#### Dataset section
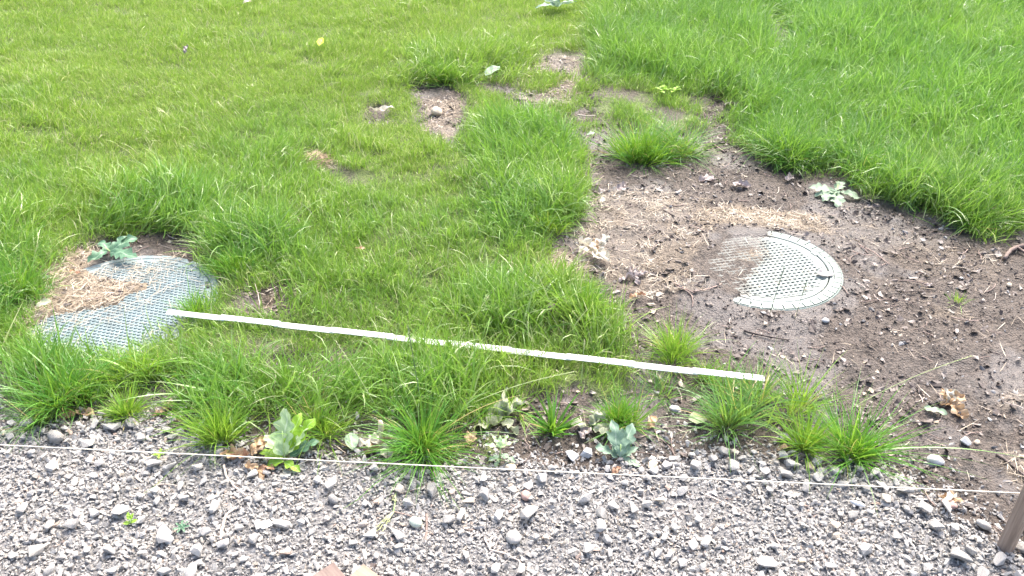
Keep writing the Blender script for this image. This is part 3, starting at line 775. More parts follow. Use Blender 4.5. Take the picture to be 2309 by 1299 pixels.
# ------------------------------------------------------------------ folding rule
M['white'] = mat_plain('white_lacquer', (.86, .86, .86), (.80, .80, .80), .4, 30, bump=.0001)
M['steel'] = mat_plain('steel_rivet', (.5, .5, .5), (.62, .62, .62), .35, 30, bump=.0001)
M['tick'] = mat_plain('black_print', (.03, .03, .03), (.05, .05, .05), .5, 30, bump=.0001)
def rule():
    zl = .047; A = Vector(P(382, 704, zl)); B = Vector(P(1716, 855, zl)); d = B-A; Ln = d.length; ang = math.atan2(d.y, d.x)
    root = empty('folding_rule', A, (0, 0, ang)); tag(root, 'white folding rule laid open across the grass between the manhole covers', 'folding rule')
    n = 10; s = Ln/n
    bm = bmesh.new(); bmesh.ops.create_cube(bm, size=1); bmesh.ops.scale(bm, vec=(s+.018, .022, .0034), verts=bm.verts)
    bmesh.ops.bevel(bm, geom=list(bm.edges), offset=.0011, segments=2, affect='EDGES'); me = bpy.data.meshes.new('segment'); bm.to_mesh(me); bm.free(); me.materials.append(M['white'])
    bm = bmesh.new(); bmesh.ops.create_cone(bm, cap_ends=True, segments=14, radius1=.0042, radius2=.0038, depth=.0012); riv = bpy.data.meshes.new('hinge_rivet'); bm.to_mesh(riv); bm.free(); riv.materials.append(M['steel'])
    for i in range(n):
        o = obj('segment', me, root, (s*(i+.5), random.uniform(-.0006, .0006), .0034*(i % 2)), (R(16), 0, R(random.uniform(-.06, .06))))
        if i: obj('hinge_rivet', riv, root, (s*i, 0, .0062), (R(16), 0, 0))
rule()

# ------------------------------------------------------------------ tubes: string, twigs, stems
def stake():
    g = NT('weathered_wood'); p = g.coord(); mp = g.n('Mapping'); mp.inputs['Scale'].default_value = (90, 90, 5); g.l(p, mp.inputs[0])
    n = g.noise(1, 6, .7, mp.outputs[0]); c = g.ramp(n, [(.25, (.16, .115, .085)), (.5, (.32, .24, .185)), (.75, (.46, .375, .30))])
    M['wood'] = g.bsdf(c, .8, g.bump(n, .003, .9), .3)
    b = at(2266, 1237); hgt = .40; bm = bmesh.new(); w = .0155
    lv = [(-.25, .004), (-.12, w*.9), (0, w), (hgt, w*1.02)]
    prevr = None
    for (z, q) in lv:
        vs = [bm.verts.new((sx*q+random.uniform(-.0008, .0008), sy*q, z)) for sx, sy in ((-1, -1), (1, -1), (1, 1), (-1, 1))]
        if prevr:
            for k in range(4): bm.faces.new((prevr[k], prevr[(k+1) % 4], vs[(k+1) % 4], vs[k]))
        else: bm.faces.new(vs[::-1])
        prevr = vs
    bm.faces.new(prevr); bmesh.ops.bevel(bm, geom=list(bm.edges), offset=.0015, segments=1, affect='EDGES')
    me = bpy.data.meshes.new('wooden_stake'); bm.to_mesh(me); bm.free(); me.materials.append(M['wood'])
    o = obj('wooden_stake', me, None, b, (R(-2), R(4), R(33))); tag(o, 'square weathered wooden stake driven into the gravel at the right edge', 'stake')
    return b
SB = stake()
M['cord'] = mat_plain('cream_cord', (.70, .64, .52), (.82, .77, .66), .7, 400)
def string():
    zs = .15; A = Vector(P(-700, 966, zs)); B = Vector(P(2318, 1113, zs)); n = 60
    B = Vector((SB.x+.012, SB.y+.005, zs+.0))
    # keep the line through the two pixels seen at the picture's edges
    p0 = Vector(P(0, 1001, zs)); p1 = Vector(P(2300, 1112, zs)); d = (p1-p0).normalized(); B = p0+d*((B-p0).dot(d)+.0); A = p0-d*1.3
    pts = []
    for i in range(n+1):
        t = i/n; pts.append(A.lerp(B, t)+Vector((0, 0, -.004*math.sin(math.pi*t))))
    me = tube(pts, [.00135]*(n+1), M['cord'], 'string_line', 6, .12)
    o = obj('string_line', me); tag(o, 'thin cream string stretched low over the gravel edge to the stake', 'string')
string()

def twig(label, pix, r0=.002, r1=.001, m='twig', branches=(), name='twig', lift=.004, group=None):
    pts = [at(a, b, lift+random.uniform(0, .003)) for a, b in pix]; org = pts[0].copy()
    def fine(ps):
        q = []
        for i in range(len(ps)-1):
            for k in range(4):
                t = k/4; q.append(ps[i].lerp(ps[i+1], t)+Vector((random.uniform(-1, 1), random.uniform(-1, 1), random.uniform(-.3, .6)))*.0012)
        q.append(ps[-1]); return q
    f = fine([p-org for p in pts]); n = len(f)
    o = obj(name, tube(f, [r0+(r1-r0)*i/(n-1) for i in range(n)], M[m], name, 6, .15), None, org); tag(o, label, 'twig' if name == 'twig' else name.replace('_', ' '), group)
    for br in branches:
        f = fine([at(a, b, lift+.003)-org for a, b in br]); k = len(f)
        obj('branch', tube(f, [r0*.7+(r1*.7-r0*.7)*i/(k-1) for i in range(k)], M[m], 'branch', 5, .15), o)
    return o
twig('pale bent twig standing in the gravel above the white shard', [(498, 1222), (503, 1190), (511, 1165), (532, 1148)], .0045, .003, 'pale_twig')
twig('grey brown twig slanting through gravel below the dry brown leaves', [(506, 1052), (512, 1080), (528, 1100), (556, 1121)], .0035, .0028, 'pale_twig')
twig('short level twig in the gravel at the left beside a grey stone', [(342, 1098), (372, 1096), (405, 1098)], .0018, .0012, 'pale_twig')
twig('short thick twig stub slanting below the level twig', [(355, 1104), (366, 1112), (372, 1122)], .003, .0022, 'pale_twig')
twig('long thin reddish twig lying over gravel toward the conifer sprig', [(838, 1132), (900, 1120), (950, 1103), (985, 1085)], .0018, .0008, 'twig')
twig('upright pointing straight brown twig among light gravel', [(962, 1163), (962, 1195), (958, 1228)], .0036, .0025, 'twig')
twig('forked pale twig lying in gravel at the bottom middle', [(1092, 1215), (1105, 1243), (1140, 1252), (1165, 1265), (1188, 1285)], .0028, .0014, 'pale_twig', [[(1168, 1266), (1175, 1280), (1176, 1296)], [(1120, 1247), (1135, 1235)]])
twig('thin forked twig leading up to the pinkish stone', [(1143, 1160), (1160, 1148), (1173, 1130)], .0018, .001, 'twig', [[(1160, 1148), (1150, 1140)]])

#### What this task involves
From the listing, extract all text exactly as given and drop any picture.

#### Result of the task
Keep writing the Blender script for this image. This is part 3, starting at line 775. More parts follow. Use Blender 4.5. Take the picture to be 2309 by 1299 pixels.
# ------------------------------------------------------------------ folding rule
M['white'] = mat_plain('white_lacquer', (.86, .86, .86), (.80, .80, .80), .4, 30, bump=.0001)
M['steel'] = mat_plain('steel_rivet', (.5, .5, .5), (.62, .62, .62), .35, 30, bump=.0001)
M['tick'] = mat_plain('black_print', (.03, .03, .03), (.05, .05, .05), .5, 30, bump=.0001)
def rule():
    zl = .047; A = Vector(P(382, 704, zl)); B = Vector(P(1716, 855, zl)); d = B-A; Ln = d.length; ang = math.atan2(d.y, d.x)
    root = empty('folding_rule', A, (0, 0, ang)); tag(root, 'white folding rule laid open across the grass between the manhole covers', 'folding rule')
    n = 10; s = Ln/n
    bm = bmesh.new(); bmesh.ops.create_cube(bm, size=1); bmesh.ops.scale(bm, vec=(s+.018, .022, .0034), verts=bm.verts)
    bmesh.ops.bevel(bm, geom=list(bm.edges), offset=.0011, segments=2, affect='EDGES'); me = bpy.data.meshes.new('segment'); bm.to_mesh(me); bm.free(); me.materials.append(M['white'])
    bm = bmesh.new(); bmesh.ops.create_cone(bm, cap_ends=True, segments=14, radius1=.0042, radius2=.0038, depth=.0012); riv = bpy.data.meshes.new('hinge_rivet'); bm.to_mesh(riv); bm.free(); riv.materials.append(M['steel'])
    for i in range(n):
        o = obj('segment', me, root, (s*(i+.5), random.uniform(-.0006, .0006), .0034*(i % 2)), (R(16), 0, R(random.uniform(-.06, .06))))
        if i: obj('hinge_rivet', riv, root, (s*i, 0, .0062), (R(16), 0, 0))
rule()

# ------------------------------------------------------------------ tubes: string, twigs, stems
def stake():
    g = NT('weathered_wood'); p = g.coord(); mp = g.n('Mapping'); mp.inputs['Scale'].default_value = (90, 90, 5); g.l(p, mp.inputs[0])
    n = g.noise(1, 6, .7, mp.outputs[0]); c = g.ramp(n, [(.25, (.16, .115, .085)), (.5, (.32, .24, .185)), (.75, (.46, .375, .30))])
    M['wood'] = g.bsdf(c, .8, g.bump(n, .003, .9), .3)
    b = at(2266, 1237); hgt = .40; bm = bmesh.new(); w = .0155
    lv = [(-.25, .004), (-.12, w*.9), (0, w), (hgt, w*1.02)]
    prevr = None
    for (z, q) in lv:
        vs = [bm.verts.new((sx*q+random.uniform(-.0008, .0008), sy*q, z)) for sx, sy in ((-1, -1), (1, -1), (1, 1), (-1, 1))]
        if prevr:
            for k in range(4): bm.faces.new((prevr[k], prevr[(k+1) % 4], vs[(k+1) % 4], vs[k]))
        else: bm.faces.new(vs[::-1])
        prevr = vs
    bm.faces.new(prevr); bmesh.ops.bevel(bm, geom=list(bm.edges), offset=.0015, segments=1, affect='EDGES')
    me = bpy.data.meshes.new('wooden_stake'); bm.to_mesh(me); bm.free(); me.materials.append(M['wood'])
    o = obj('wooden_stake', me, None, b, (R(-2), R(4), R(33))); tag(o, 'square weathered wooden stake driven into the gravel at the right edge', 'stake')
    return b
SB = stake()
M['cord'] = mat_plain('cream_cord', (.70, .64, .52), (.82, .77, .66), .7, 400)
def string():
    zs = .15; A = Vector(P(-700, 966, zs)); B = Vector(P(2318, 1113, zs)); n = 60
    B = Vector((SB.x+.012, SB.y+.005, zs+.0))
    # keep the line through the two pixels seen at the picture's edges
    p0 = Vector(P(0, 1001, zs)); p1 = Vector(P(2300, 1112, zs)); d = (p1-p0).normalized(); B = p0+d*((B-p0).dot(d)+.0); A = p0-d*1.3
    pts = []
    for i in range(n+1):
        t = i/n; pts.append(A.lerp(B, t)+Vector((0, 0, -.004*math.sin(math.pi*t))))
    me = tube(pts, [.00135]*(n+1), M['cord'], 'string_line', 6, .12)
    o = obj('string_line', me); tag(o, 'thin cream string stretched low over the gravel edge to the stake', 'string')
string()

def twig(label, pix, r0=.002, r1=.001, m='twig', branches=(), name='twig', lift=.004, group=None):
    pts = [at(a, b, lift+random.uniform(0, .003)) for a, b in pix]; org = pts[0].copy()
    def fine(ps):
        q = []
        for i in range(len(ps)-1):
            for k in range(4):
                t = k/4; q.append(ps[i].lerp(ps[i+1], t)+Vector((random.uniform(-1, 1), random.uniform(-1, 1), random.uniform(-.3, .6)))*.0012)
        q.append(ps[-1]); return q
    f = fine([p-org for p in pts]); n = len(f)
    o = obj(name, tube(f, [r0+(r1-r0)*i/(n-1) for i in range(n)], M[m], name, 6, .15), None, org); tag(o, label, 'twig' if name == 'twig' else name.replace('_', ' '), group)
    for br in branches:
        f = fine([at(a, b, lift+.003)-org for a, b in br]); k = len(f)
        obj('branch', tube(f, [r0*.7+(r1*.7-r0*.7)*i/(k-1) for i in range(k)], M[m], 'branch', 5, .15), o)
    return o
twig('pale bent twig standing in the gravel above the white shard', [(498, 1222), (503, 1190), (511, 1165), (532, 1148)], .0045, .003, 'pale_twig')
twig('grey brown twig slanting through gravel below the dry brown leaves', [(506, 1052), (512, 1080), (528, 1100), (556, 1121)], .0035, .0028, 'pale_twig')
twig('short level twig in the gravel at the left beside a grey stone', [(342, 1098), (372, 1096), (405, 1098)], .0018, .0012, 'pale_twig')
twig('short thick twig stub slanting below the level twig', [(355, 1104), (366, 1112), (372, 1122)], .003, .0022, 'pale_twig')
twig('long thin reddish twig lying over gravel toward the conifer sprig', [(838, 1132), (900, 1120), (950, 1103), (985, 1085)], .0018, .0008, 'twig')
twig('upright pointing straight brown twig among light gravel', [(962, 1163), (962, 1195), (958, 1228)], .0036, .0025, 'twig')
twig('forked pale twig lying in gravel at the bottom middle', [(1092, 1215), (1105, 1243), (1140, 1252), (1165, 1265), (1188, 1285)], .0028, .0014, 'pale_twig', [[(1168, 1266), (1175, 1280), (1176, 1296)], [(1120, 1247), (1135, 1235)]])
twig('thin forked twig leading up to the pinkish stone', [(1143, 1160), (1160, 1148), (1173, 1130)], .0018, .001, 'twig', [[(1160, 1148), (1150, 1140)]])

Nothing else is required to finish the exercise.